**DIRECTIVE**
Retype the lines beneath this one, from the first through the line containing "col = scene.collection". Pictures are left out.

**DATA SEGMENT**

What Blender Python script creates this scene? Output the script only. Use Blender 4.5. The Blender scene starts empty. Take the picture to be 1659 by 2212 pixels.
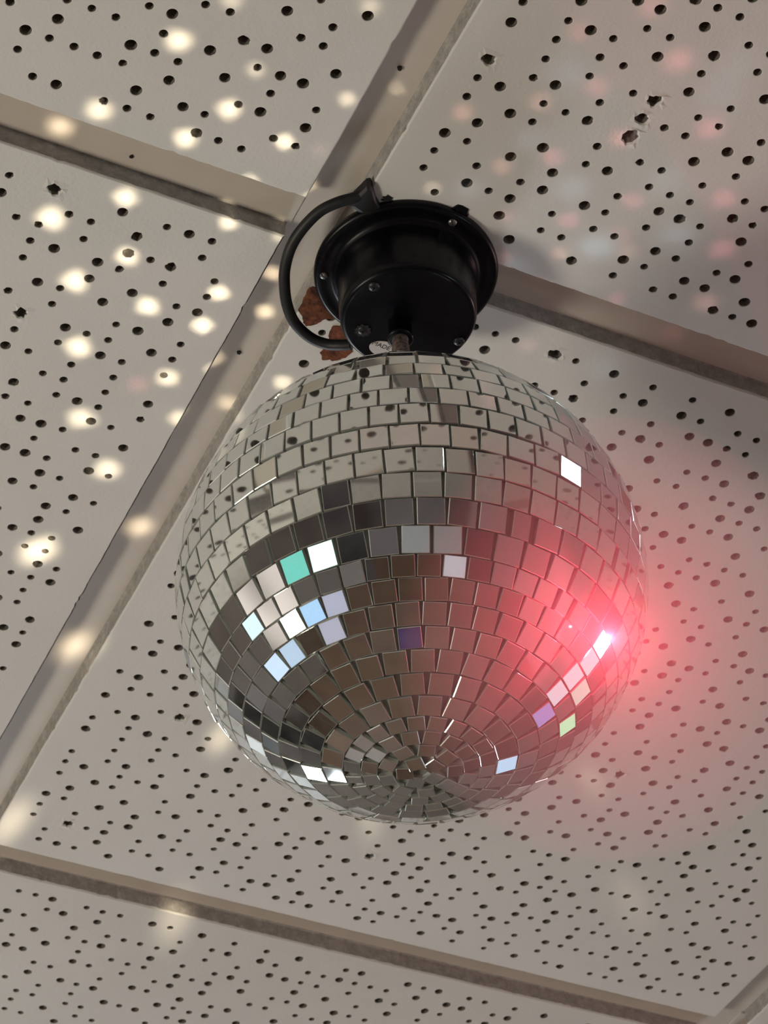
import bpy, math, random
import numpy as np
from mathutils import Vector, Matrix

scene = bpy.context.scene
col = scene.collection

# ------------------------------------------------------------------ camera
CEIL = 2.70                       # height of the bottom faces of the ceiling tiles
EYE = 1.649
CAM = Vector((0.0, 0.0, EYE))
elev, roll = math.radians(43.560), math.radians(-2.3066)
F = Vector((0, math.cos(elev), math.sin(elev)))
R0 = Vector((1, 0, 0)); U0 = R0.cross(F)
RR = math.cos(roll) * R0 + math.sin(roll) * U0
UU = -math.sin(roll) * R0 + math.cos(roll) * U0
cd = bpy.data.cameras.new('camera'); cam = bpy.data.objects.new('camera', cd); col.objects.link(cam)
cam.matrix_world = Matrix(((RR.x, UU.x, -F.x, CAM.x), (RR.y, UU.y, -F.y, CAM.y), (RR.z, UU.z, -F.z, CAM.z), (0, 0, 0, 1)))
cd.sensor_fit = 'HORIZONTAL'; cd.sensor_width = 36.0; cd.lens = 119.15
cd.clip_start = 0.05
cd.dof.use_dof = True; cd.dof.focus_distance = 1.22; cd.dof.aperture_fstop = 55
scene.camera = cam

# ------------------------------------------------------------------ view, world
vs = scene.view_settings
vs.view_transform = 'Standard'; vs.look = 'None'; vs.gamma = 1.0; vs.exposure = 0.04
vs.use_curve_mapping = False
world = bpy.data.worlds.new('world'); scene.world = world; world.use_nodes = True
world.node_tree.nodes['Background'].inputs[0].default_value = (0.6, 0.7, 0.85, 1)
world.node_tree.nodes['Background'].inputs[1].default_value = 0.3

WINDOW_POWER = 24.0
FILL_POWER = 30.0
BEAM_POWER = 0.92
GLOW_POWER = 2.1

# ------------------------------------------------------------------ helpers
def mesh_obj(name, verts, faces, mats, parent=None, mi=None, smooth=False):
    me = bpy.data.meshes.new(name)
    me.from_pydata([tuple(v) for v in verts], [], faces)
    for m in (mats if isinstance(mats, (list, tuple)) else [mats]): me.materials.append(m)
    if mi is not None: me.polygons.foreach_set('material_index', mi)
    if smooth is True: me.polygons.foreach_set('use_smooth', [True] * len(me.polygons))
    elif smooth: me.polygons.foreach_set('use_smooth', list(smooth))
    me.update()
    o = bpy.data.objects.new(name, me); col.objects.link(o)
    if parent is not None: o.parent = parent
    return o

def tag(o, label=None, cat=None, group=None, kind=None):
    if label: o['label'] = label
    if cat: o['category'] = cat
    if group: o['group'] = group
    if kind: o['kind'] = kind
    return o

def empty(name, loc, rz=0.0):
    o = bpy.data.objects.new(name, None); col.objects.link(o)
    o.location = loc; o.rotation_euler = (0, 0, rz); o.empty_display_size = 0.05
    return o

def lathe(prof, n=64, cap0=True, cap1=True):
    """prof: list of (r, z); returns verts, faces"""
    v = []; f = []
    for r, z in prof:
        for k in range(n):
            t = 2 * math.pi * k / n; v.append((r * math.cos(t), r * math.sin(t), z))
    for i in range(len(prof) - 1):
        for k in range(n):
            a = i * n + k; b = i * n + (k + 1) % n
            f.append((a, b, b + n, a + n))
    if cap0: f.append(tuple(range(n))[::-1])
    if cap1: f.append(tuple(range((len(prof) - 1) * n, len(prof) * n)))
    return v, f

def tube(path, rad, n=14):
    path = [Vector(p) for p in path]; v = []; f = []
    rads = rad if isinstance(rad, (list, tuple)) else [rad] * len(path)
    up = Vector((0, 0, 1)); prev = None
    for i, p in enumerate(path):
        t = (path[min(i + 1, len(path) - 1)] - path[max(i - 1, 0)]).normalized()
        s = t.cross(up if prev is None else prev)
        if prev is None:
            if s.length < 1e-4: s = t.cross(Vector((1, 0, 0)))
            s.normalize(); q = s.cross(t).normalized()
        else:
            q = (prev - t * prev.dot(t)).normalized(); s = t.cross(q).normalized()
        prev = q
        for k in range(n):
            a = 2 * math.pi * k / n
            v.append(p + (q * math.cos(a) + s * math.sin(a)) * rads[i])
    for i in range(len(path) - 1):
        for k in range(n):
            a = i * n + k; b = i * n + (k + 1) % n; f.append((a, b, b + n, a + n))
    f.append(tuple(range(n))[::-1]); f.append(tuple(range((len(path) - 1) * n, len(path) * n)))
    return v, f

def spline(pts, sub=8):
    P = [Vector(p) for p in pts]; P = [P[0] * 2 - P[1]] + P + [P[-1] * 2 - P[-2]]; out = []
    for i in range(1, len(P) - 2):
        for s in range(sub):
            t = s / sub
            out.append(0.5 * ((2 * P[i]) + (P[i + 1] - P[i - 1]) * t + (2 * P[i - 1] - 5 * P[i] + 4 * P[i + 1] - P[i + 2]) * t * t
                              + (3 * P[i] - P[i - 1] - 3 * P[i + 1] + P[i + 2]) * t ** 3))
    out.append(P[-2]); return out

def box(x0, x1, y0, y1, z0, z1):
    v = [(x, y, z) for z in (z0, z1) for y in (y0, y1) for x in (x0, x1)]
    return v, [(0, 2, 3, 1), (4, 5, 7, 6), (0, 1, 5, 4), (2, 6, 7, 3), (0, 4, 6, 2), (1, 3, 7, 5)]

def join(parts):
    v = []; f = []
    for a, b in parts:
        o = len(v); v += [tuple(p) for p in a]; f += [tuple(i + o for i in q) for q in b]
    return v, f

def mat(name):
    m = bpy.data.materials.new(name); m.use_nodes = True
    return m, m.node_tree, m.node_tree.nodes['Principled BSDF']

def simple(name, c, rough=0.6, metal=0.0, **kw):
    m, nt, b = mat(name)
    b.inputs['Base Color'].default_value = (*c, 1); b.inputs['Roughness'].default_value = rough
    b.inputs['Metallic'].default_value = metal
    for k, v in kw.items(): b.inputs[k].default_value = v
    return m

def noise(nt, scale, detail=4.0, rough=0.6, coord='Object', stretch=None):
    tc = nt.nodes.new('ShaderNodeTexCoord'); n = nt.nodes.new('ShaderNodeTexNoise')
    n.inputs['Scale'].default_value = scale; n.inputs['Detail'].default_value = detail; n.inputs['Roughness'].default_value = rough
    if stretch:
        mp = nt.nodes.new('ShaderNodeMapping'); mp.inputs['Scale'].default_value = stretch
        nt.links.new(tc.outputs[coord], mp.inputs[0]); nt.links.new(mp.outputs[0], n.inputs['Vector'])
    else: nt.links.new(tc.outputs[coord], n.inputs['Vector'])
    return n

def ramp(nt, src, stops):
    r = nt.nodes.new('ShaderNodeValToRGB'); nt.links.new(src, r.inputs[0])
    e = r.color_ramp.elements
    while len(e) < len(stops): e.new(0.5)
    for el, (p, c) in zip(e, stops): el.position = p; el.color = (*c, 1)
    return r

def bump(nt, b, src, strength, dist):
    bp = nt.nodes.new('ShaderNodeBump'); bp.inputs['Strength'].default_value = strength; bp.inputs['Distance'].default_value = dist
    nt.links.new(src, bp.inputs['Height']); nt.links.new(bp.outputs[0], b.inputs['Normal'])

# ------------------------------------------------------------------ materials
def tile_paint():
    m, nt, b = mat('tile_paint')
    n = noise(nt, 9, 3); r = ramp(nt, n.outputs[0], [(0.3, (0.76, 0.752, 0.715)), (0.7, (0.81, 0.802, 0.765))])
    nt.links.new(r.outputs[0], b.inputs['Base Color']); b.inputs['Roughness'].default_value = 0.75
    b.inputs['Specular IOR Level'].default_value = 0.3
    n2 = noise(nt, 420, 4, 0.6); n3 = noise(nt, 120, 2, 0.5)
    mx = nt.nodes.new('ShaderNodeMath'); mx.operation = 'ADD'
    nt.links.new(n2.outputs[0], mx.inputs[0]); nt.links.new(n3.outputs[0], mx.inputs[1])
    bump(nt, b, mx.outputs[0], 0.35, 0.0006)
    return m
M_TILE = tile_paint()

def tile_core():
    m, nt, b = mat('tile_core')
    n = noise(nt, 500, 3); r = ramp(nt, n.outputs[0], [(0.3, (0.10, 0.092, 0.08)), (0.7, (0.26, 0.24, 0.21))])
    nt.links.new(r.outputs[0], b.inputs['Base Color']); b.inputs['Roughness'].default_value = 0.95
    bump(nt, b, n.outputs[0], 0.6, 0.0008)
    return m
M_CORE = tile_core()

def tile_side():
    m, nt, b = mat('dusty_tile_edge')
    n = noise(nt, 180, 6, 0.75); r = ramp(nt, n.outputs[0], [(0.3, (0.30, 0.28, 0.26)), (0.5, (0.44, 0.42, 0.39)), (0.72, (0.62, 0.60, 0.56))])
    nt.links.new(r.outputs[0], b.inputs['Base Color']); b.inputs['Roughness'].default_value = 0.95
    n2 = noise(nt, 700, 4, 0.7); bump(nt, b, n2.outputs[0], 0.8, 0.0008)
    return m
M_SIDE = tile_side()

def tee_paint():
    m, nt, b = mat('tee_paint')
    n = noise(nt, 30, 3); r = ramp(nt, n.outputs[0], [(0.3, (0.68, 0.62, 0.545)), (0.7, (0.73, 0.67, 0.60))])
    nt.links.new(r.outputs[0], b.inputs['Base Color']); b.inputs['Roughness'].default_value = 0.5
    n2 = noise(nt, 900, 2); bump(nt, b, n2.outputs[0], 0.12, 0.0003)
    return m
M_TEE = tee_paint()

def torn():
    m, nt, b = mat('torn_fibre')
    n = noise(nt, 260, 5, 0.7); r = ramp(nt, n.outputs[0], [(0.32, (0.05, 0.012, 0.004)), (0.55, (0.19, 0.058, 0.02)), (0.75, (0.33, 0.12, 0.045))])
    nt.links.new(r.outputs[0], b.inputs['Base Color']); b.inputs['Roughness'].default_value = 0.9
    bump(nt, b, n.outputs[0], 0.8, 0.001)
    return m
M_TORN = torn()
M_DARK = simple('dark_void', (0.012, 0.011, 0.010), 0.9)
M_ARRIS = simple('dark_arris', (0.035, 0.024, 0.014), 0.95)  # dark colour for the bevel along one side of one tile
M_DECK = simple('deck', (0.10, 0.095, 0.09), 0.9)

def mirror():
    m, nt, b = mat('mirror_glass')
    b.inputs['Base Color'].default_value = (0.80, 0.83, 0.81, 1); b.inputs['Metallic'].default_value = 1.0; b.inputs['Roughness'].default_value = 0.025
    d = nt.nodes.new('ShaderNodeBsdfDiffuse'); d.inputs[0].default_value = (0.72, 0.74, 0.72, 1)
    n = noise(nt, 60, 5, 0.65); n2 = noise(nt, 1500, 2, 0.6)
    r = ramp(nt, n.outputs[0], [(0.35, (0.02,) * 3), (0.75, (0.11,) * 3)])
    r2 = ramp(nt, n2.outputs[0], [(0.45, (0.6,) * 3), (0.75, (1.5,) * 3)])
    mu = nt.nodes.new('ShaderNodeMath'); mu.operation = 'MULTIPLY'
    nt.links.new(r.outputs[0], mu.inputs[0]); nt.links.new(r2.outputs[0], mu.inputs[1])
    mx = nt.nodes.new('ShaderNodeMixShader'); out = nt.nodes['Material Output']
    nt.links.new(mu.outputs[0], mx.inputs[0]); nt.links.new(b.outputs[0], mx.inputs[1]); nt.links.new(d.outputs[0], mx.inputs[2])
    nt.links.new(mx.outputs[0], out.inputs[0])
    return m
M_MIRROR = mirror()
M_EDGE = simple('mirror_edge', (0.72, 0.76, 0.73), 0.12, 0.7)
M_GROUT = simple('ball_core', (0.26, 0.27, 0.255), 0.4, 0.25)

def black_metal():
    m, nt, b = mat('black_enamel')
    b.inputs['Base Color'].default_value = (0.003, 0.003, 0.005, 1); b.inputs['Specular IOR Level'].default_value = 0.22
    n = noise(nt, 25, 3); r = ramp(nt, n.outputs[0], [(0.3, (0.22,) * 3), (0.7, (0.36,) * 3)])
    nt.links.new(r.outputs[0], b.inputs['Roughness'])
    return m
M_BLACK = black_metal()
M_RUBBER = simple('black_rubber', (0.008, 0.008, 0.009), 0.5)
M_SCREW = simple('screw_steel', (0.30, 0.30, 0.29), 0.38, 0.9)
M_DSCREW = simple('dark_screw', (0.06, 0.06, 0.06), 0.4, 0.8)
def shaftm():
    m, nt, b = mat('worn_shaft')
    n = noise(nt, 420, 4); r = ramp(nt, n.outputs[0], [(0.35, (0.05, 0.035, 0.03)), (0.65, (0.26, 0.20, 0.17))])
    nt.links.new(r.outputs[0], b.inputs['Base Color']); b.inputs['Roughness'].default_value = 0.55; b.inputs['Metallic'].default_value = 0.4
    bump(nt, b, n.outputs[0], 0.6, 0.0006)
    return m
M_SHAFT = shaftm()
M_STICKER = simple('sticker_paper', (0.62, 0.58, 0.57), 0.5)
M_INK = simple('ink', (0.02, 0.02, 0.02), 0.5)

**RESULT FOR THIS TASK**
What Blender Python script creates this scene? Output the script only. Use Blender 4.5. The Blender scene starts empty. Take the picture to be 1659 by 2212 pixels.
import bpy, math, random
import numpy as np
from mathutils import Vector, Matrix

scene = bpy.context.scene
col = scene.collection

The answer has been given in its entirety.